Hoy estamos aquí reunidos no para recordar a uno de los grandes personajes del mundo —ni a un rey, ni a un militar, ni a un sabio— sino para celebrar la vida de un hombre que fue santo. Ignacio de Loyola no fue famoso por el poder ni por la riqueza, sino porque dejó que Dios transformara su vida por completo. Como dice la exhortación Gaudete et exsultate (n. 15) del Papa Francisco, fue alguien que se abrió totalmente a Dios, y que eligió una y otra vez seguirlo con todo lo que tenía.
Lo que no nace de Dios y no responde a su llamada, se va olvidando. Pero la santidad... esa permanece.

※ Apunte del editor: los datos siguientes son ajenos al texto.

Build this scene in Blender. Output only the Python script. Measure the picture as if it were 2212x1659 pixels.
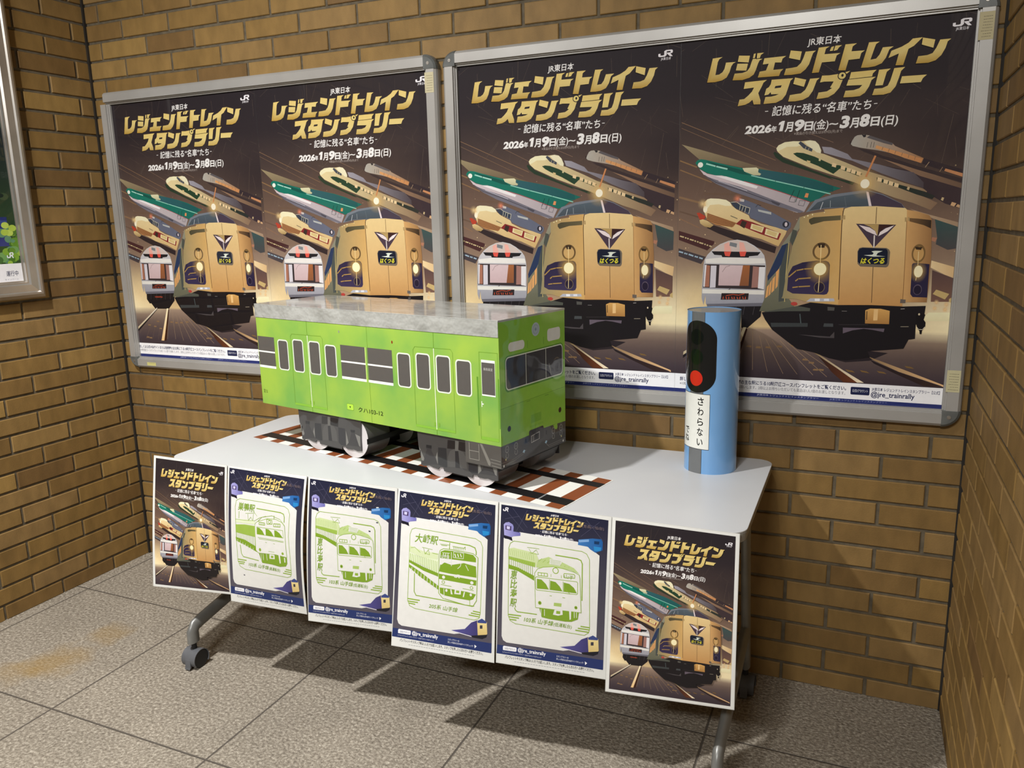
import bpy, bmesh, math, random
from mathutils import Vector, Matrix
from mathutils.geometry import tessellate_polygon

for _o in list(bpy.data.objects):
    bpy.data.objects.remove(_o)
random.seed(7)
S = bpy.context.scene
COL = S.collection
PI = math.pi

# ------------------------------------------------------------------ camera
cam = bpy.data.cameras.new('camera')
cam.sensor_fit = 'HORIZONTAL'; cam.sensor_width = 36.0
cam.lens = 36.0 * 1708.504 / 2212.0
cam.clip_start = 0.05
cam_ob = bpy.data.objects.new('camera', cam)
cam_ob.location = (2.90786, -2.41427, 1.45301)
cam_ob.rotation_euler = (1.364906, 0.0224256, 0.4148625)
COL.objects.link(cam_ob)
S.camera = cam_ob

# ------------------------------------------------------------------ world, lights, exposure
w = bpy.data.worlds.new('station_hall'); S.world = w
w.use_nodes = True
w.node_tree.nodes['Background'].inputs[0].default_value = (0.95, 0.97, 1.0, 1)
w.node_tree.nodes['Background'].inputs[1].default_value = 0.022
S.view_settings.view_transform = 'Standard'
S.view_settings.look = 'None'
S.view_settings.gamma = 1.0
S.view_settings.use_curve_mapping = False
S.view_settings.exposure = 0.0

def lamp(name, kind, loc, power, tint, aim=None, **kw):
    l = bpy.data.lights.new(name, kind); l.energy = power; l.color = tint
    for k, v in kw.items(): setattr(l, k, v)
    o = bpy.data.objects.new(name, l); o.location = loc
    if aim: o.rotation_euler = (Vector(aim) - Vector(loc)).to_track_quat('-Z', 'Y').to_euler()
    COL.objects.link(o)
WARM = (1.0, 0.985, 0.965)
# two ceiling downlights over the alcove, each with a beam and a wide spill, the hall's tubes far behind, plus one added fill spot
lamp('ceiling_downlight', 'SPOT', (1.07, -1.86, 2.95), 165.0, WARM, spot_size=math.radians(110), spot_blend=0.5, shadow_soft_size=0.04)
lamp('ceiling_downlight_spill', 'AREA', (1.07, -1.86, 2.95), 33.0, WARM, shape='DISK', size=0.10)
lamp('added_fill_spot', 'SPOT', (1.07, -1.86, 2.95), 72.0, WARM, aim=(0.9, -0.3, 1.0), spot_size=math.radians(90), spot_blend=0.8, shadow_soft_size=0.04)  # added spot without a fixture of its own, brightens the left boards and wall
lamp('ceiling_downlight', 'SPOT', (2.43, -1.72, 2.95), 36.0, WARM, spot_size=math.radians(110), spot_blend=0.5, shadow_soft_size=0.04)
lamp('hall_tube', 'AREA', (2.3, -5.0, 3.5), 105.0, (1.0, 0.99, 0.96), aim=(2.2, 0.0, 1.2), shape='RECTANGLE', size=1.2, size_y=0.25)

# ------------------------------------------------------------------ helpers
def lin(c):
    return c / 12.92 if c <= 0.04045 else ((c + 0.055) / 1.055) ** 2.4
_hc = {}
def hx(h):
    if isinstance(h, (tuple, list)): return tuple(h)
    if h not in _hc:
        _hc[h] = tuple(lin(int(h[i:i+2], 16) / 255.0) for i in (0, 2, 4))
    return _hc[h]

def link(name, me, parent=None):
    o = bpy.data.objects.new(name, me); COL.objects.link(o)
    if parent is not None: o.parent = parent
    return o
def tag(o, label, cat=None, group=None, kind=None):
    if label: o['label'] = label
    if cat: o['category'] = cat
    if group: o['group'] = group
    if kind: o['kind'] = kind
    return o
def empty(name, loc=(0, 0, 0), rz=0.0):
    o = bpy.data.objects.new(name, None); o.location = loc; o.rotation_euler = (0, 0, rz)
    o.empty_display_size = 0.05
    COL.objects.link(o); return o
def mesh_from(name, verts, faces, mats, parent=None, mi=None, smooth=False):
    me = bpy.data.meshes.new(name); me.from_pydata([tuple(v) for v in verts], [], faces)
    for m in (mats if isinstance(mats, (list, tuple)) else [mats]): me.materials.append(m)
    if mi:
        for p, k in zip(me.polygons, mi): p.material_index = k
    if smooth:
        for p in me.polygons: p.use_smooth = True
    me.update()
    return link(name, me, parent)

class MB:
    def __init__(s): s.v = []; s.f = []; s.m = []
    def add(s, verts, faces, mi=0):
        b = len(s.v); s.v += [tuple(v) for v in verts]
        s.f += [tuple(i + b for i in f) for f in faces]; s.m += [mi] * len(faces)
    def box(s, x0, x1, y0, y1, z0, z1, mi=0):
        s.add([(x0,y0,z0),(x1,y0,z0),(x1,y1,z0),(x0,y1,z0),(x0,y0,z1),(x1,y0,z1),(x1,y1,z1),(x0,y1,z1)],
              [(0,3,2,1),(4,5,6,7),(0,1,5,4),(1,2,6,5),(2,3,7,6),(3,0,4,7)], mi)
    def prism(s, poly, fn, t0, t1, mi=0):
        """poly of (a,b); fn(a,b,t)->xyz"""
        n = len(poly)
        vs = [fn(a, b, t0) for a, b in poly] + [fn(a, b, t1) for a, b in poly]
        s.add(vs, [tuple(range(n))[::-1], tuple(range(n, 2*n))] + [(i, (i+1) % n, n + (i+1) % n, n + i) for i in range(n)], mi)
    def cyl(s, p0, p1, r0, r1=None, n=24, mi=0, caps=True, flat=1.0, up=None):
        r1 = r0 if r1 is None else r1
        p0 = Vector(p0); p1 = Vector(p1); d = (p1 - p0).normalized()
        a = Vector(up) if up else (Vector((0, 0, 1)) if abs(d.z) < 0.9 else Vector((1, 0, 0)))
        u = (a - d * a.dot(d)).normalized(); w_ = d.cross(u)
        vs = []
        for p, r in ((p0, r0), (p1, r1)):
            for i in range(n):
                t = 2 * PI * i / n
                vs.append(p + u * math.cos(t) * r + w_ * math.sin(t) * r * flat)
        fs = [(i, (i+1) % n, n + (i+1) % n, n + i) for i in range(n)]
        if caps: fs += [tuple(range(n))[::-1], tuple(range(n, 2*n))]
        s.add(vs, fs, mi)
    def build(s, name, mats, parent=None, smooth=False, bevel=0.0, seg=2, autosmooth=None):
        o = mesh_from(name, s.v, s.f, mats, parent, s.m, smooth)
        bm = bmesh.new(); bm.from_mesh(o.data); bmesh.ops.recalc_face_normals(bm, faces=bm.faces)
        if bevel:
            es = [e for e in bm.edges if e.calc_face_angle(0) > 0.6]
            bmesh.ops.bevel(bm, geom=es, offset=bevel, segments=seg, affect='EDGES', profile=0.5)
        if autosmooth:
            for f in bm.faces: f.smooth = True
            for e in bm.edges:
                if e.calc_face_angle(0) > autosmooth: e.smooth = False
        bm.to_mesh(o.data); bm.free(); o.data.update()
        return o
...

En mi debilidad te haces fuerte, Señor
Ahora bien, ¿dónde fue encontrado Ignacio por Dios? No en la gloria ni en el éxito, sino en el dolor, en el límite. Sabemos su historia: por ser el menor, no tenía herencia en su casa. Huérfano joven, tuvo que buscarse la vida. Primero entró al servicio del Contador del Rey, Velázquez de Cuéllar, donde aprendió de la vida cortesana, de las armas, de cómo funcionaba el poder. Pero cuando su patrón cayó en desgracia, Ignacio se vio obligado a empezar de nuevo.
Se unió entonces al ejército del Duque de Nájera, luchando en la frontera. Y allí, en Pamplona, en 1521, una bala de cañón le destrozó la pierna. Fue el comienzo de otro camino. De vuelta a casa, herido, empieza una larga recuperación. Postrado en su habitación de la casa torre de Loyola, con dolores terribles, ve cómo sus sueños de caballero se desmoronan.
Y es en esa cama, sin poder moverse, donde Dios lo alcanza. Igual que Pablo cayó del caballo en el camino de Damasco, o que Francisco de Asís andaba desnudo por las calles, Ignacio fue alcanzado por Dios cuando estaba roto, solo y herido. En lo más bajo.
A veces creemos que Dios está solo en lo perfecto, en lo bonito, en lo exitoso. Pero no: Dios se hace presente justo cuando llegamos a nuestros límites. Donde nosotros ya no podemos, ahí comienza Él.